Oil prices surged this morning as concerns over potential supply disruptions amid Russia’s invasion of Ukraine outweighed talk of a co-ordinated global release of crude stocks to calm markets.
May Brent crude futures, which began trading on Tuesday, advanced 1.8% to US$99.7 by 07:34 GMT after briefly touching US$100. The benchmark touched a seven year high of US$105.79 after Russia’s invasion of Ukraine began last week.
US West Texas Intermediate (WTI) April crude futures rose 1.6% to US$97.28. That contract touched a high of US$99.10 a barrel the previous day, and had settled up more than 4%.

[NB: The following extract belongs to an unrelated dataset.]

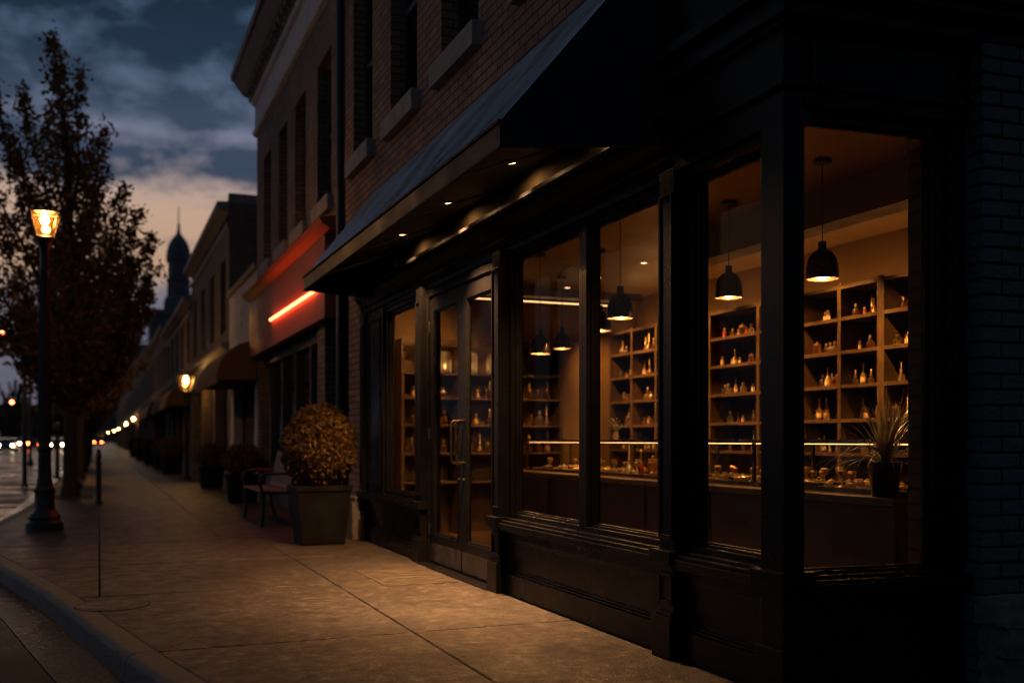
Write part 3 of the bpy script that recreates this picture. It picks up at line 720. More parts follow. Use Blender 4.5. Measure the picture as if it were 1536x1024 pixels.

Concerns over tightening supplies drove prices higher as peace talks between Russia and Ukraine on Monday ended with officials heading back to capitals for further consultation, suggesting conflict resolution is not imminent.
Major energy companies, including BP, Shell, Ørsted and Equinor have announced plans to exit Russian operations and joint ventures.
The International Energy Agency (IEA) is set to hold an extraordinary ministerial meeting on Tuesday to discuss what role its members can play in stabilising oil markets.
Russia, which calls its actions in Ukraine a ‘special operation’, exports 4 to 5m barrels per day of crude oil, and 2 to 3m barrels per day of refined products.
The Organization of the Petroleum Exporting Countries (OPEC) and other producers, including Russia, will also meet on Wednesday and are anticipated to maintain a gradual increase to supplies.